In September 2023, the deal received approval from the Competition Commission of India
By: Pramod Thomas
SINGAPORE AIRLINES group has said that the proposed Air India and Vistara merger, which is awaiting foreign direct investment and other approvals, will strengthen its multi-hub strategy.
It added that the merger will allow it to continue directly participating in the fast-growing Indian aviation market.
The group posted a 24 per cent rise in net profit at £1,570 million for FY 2023-24, helped by robust air travel demand.
In a release, the group said it has reported the highest full-year operating and net profits in its history as robust demand for air travel drives record passenger revenue and load factors.
About Air India-Vistara merger, the group said foreign direct investment and other regulatory approvals are still pending.

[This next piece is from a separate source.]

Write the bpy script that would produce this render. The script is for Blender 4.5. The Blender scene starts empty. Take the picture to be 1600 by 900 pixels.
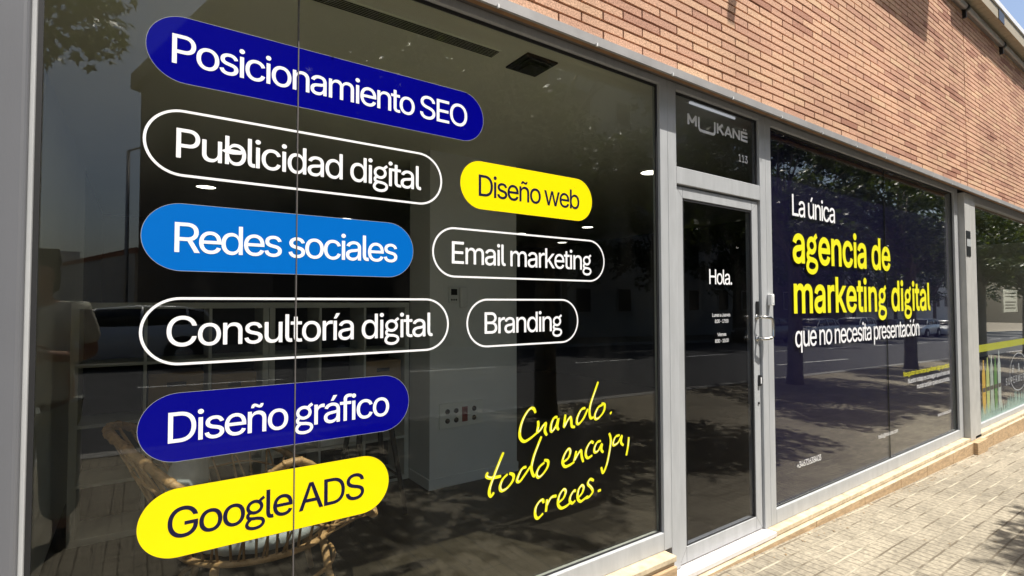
import bpy, bmesh, math, random, os
import numpy as np
from mathutils import Vector, Matrix
from mathutils.geometry import delaunay_2d_cdt

rnd = random.Random(7)
PI = math.pi
scene = bpy.context.scene
COL = scene.collection

# ------------------------------------------------------------------ camera, sky, sun, exposure
cam_data = bpy.data.cameras.new("camera")
cam_data.sensor_width = 36.0
cam_data.lens = 18.504
cam_data.clip_start = 0.02
cam_data.clip_end = 800
cam = bpy.data.objects.new("camera", cam_data)
COL.objects.link(cam)
CR = Vector((0.81604, -0.57799, -0.00217))
CU = Vector((-0.01594, -0.02626, 0.99953))
CF = Vector((0.57777, 0.81562, 0.03064))
cam.matrix_world = Matrix(((CR.x, CU.x, -CF.x, 0.0), (CR.y, CU.y, -CF.y, -1.9), (CR.z, CU.z, -CF.z, 1.46), (0, 0, 0, 1)))
scene.camera = cam

SUN_EL, SUN_AZ = math.radians(64), math.radians(25)      # azimuth from the street normal towards +x
sun_dir = Vector((math.sin(SUN_AZ) * math.cos(SUN_EL), -math.cos(SUN_AZ) * math.cos(SUN_EL), math.sin(SUN_EL)))
world = bpy.data.worlds.new("World")
scene.world = world
world.use_nodes = True
wn = world.node_tree
bg = wn.nodes["Background"]
sky = wn.nodes.new("ShaderNodeTexSky")
sky.sky_type = 'NISHITA'
sky.sun_disc = False
sky.sun_elevation = SUN_EL
sky.sun_rotation = math.atan2(sun_dir.x, sun_dir.y)
sky.air_density = 1.0
sky.dust_density = 3.0
wn.links.new(sky.outputs[0], bg.inputs[0])
bg.inputs[1].default_value = 0.125
sun_l = bpy.data.lights.new("sun", 'SUN')
sun_l.energy = 5.0
sun_l.angle = math.radians(0.5)
sun_l.color = (1.0, 0.958, 0.89)
sun_o = bpy.data.objects.new("sun", sun_l)
COL.objects.link(sun_o)
sun_o.rotation_euler = (-sun_dir).to_track_quat('-Z', 'Y').to_euler()
scene.view_settings.view_transform = 'Standard'
scene.view_settings.look = 'None'
scene.view_settings.gamma = 1.0
scene.view_settings.use_curve_mapping = False
scene.view_settings.exposure = 0.62
scene.render.engine = 'CYCLES'
scene.cycles.use_denoising = True
scene.cycles.max_bounces = 10
scene.cycles.transparent_max_bounces = 24
scene.cycles.glossy_bounces = 4
scene.cycles.diffuse_bounces = 4
scene.cycles.sample_clamp_indirect = 6

# ------------------------------------------------------------------ helpers
def link(o, parent=None):
    COL.objects.link(o)
    if parent is not None:
        o.parent = parent
    return o

def tag(o, label=None, cat=None, group=None, kind=None):
    if label: o["label"] = label
    if cat: o["category"] = cat
    if group: o["group"] = group
    if kind: o["kind"] = kind
    return o

def empty(name, loc=(0, 0, 0), rz=0.0, label=None, cat=None, group=None):
    o = bpy.data.objects.new(name, None)
    o.empty_display_size = 0.1
    o.location = loc
    o.rotation_euler = (0, 0, rz)
    link(o)
    return tag(o, label, cat, group)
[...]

Vistara is a joint venture between Singapore Airlines and Tatas, which also owns Air India.
“Once completed, it will give SIA a 25.1 per cent stake in an enlarged Air India group with a significant presence in all key Indian airline market segments, including domestic, international, full-service, and low-cost,” a statement said.
“This will strengthen SIA’s multi-hub strategy, and allow the group to continue participating directly in this large and fast-growing aviation market.”

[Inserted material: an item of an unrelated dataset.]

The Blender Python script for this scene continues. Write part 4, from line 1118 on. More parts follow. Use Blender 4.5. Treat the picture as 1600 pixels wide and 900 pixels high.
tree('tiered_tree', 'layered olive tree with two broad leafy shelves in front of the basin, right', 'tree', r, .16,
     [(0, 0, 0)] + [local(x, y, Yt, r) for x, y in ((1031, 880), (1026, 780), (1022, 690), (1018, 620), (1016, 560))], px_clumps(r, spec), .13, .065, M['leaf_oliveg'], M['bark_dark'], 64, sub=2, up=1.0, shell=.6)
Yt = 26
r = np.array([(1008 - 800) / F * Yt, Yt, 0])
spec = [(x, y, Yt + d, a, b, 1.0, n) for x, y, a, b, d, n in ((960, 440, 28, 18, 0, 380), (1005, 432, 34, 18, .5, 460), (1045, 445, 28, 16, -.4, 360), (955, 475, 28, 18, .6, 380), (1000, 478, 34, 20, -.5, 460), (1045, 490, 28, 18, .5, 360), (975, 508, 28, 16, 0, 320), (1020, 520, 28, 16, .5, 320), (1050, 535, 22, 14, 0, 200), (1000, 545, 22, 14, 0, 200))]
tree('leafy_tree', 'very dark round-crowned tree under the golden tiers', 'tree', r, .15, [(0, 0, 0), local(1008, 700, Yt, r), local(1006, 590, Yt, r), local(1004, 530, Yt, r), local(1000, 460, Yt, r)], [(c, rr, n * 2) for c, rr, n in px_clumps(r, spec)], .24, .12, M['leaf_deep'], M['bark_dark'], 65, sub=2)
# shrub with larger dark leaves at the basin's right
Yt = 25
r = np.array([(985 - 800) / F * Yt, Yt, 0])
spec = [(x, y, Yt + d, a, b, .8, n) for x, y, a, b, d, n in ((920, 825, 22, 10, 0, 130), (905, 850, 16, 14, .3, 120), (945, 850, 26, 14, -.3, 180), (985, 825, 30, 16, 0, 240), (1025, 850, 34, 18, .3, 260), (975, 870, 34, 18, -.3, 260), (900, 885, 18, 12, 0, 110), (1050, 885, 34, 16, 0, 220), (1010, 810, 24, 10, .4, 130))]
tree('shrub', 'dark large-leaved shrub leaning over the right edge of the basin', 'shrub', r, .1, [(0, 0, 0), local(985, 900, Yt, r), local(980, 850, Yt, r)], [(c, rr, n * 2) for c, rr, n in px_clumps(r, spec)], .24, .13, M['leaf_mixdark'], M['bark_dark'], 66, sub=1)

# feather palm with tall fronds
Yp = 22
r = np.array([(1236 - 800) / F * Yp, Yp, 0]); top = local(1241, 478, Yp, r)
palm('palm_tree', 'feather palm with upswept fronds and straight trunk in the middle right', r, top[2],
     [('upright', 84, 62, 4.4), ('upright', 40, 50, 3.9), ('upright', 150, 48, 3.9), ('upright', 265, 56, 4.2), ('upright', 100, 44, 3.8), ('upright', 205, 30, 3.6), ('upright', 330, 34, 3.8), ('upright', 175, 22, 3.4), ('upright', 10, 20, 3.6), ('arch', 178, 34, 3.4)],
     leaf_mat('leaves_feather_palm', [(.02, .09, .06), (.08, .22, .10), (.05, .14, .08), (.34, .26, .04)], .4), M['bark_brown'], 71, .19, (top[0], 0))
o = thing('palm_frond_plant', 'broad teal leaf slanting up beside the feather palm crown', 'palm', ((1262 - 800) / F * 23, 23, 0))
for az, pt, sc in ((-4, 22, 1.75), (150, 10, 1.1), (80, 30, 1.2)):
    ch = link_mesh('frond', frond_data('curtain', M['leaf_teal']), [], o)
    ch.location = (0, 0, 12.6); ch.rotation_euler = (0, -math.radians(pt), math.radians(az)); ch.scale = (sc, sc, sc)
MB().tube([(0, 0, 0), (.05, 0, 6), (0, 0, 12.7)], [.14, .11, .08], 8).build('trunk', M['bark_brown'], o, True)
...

The merger, announced in November 2022, was approved by the Competition and Consumer Commission of Singapore in March. In September 2023, the deal received approval from the Competition Commission of India, subject to certain conditions.
On the outlook, the group said the demand for air travel remains healthy in the first quarter of FY2024/25, supported by a strong pick up in forward bookings to north Asia and south east Asia.
Passenger yields will likely continue to moderate due to increased capacity injection by airlines, especially in the Asia-Pacific region, it noted.
However, it also mentioned that the airline industry continues to face challenges including rising geopolitical tensions, an uncertain macroeconomic climate, supply chain constraints, and high inflation in many parts of the world.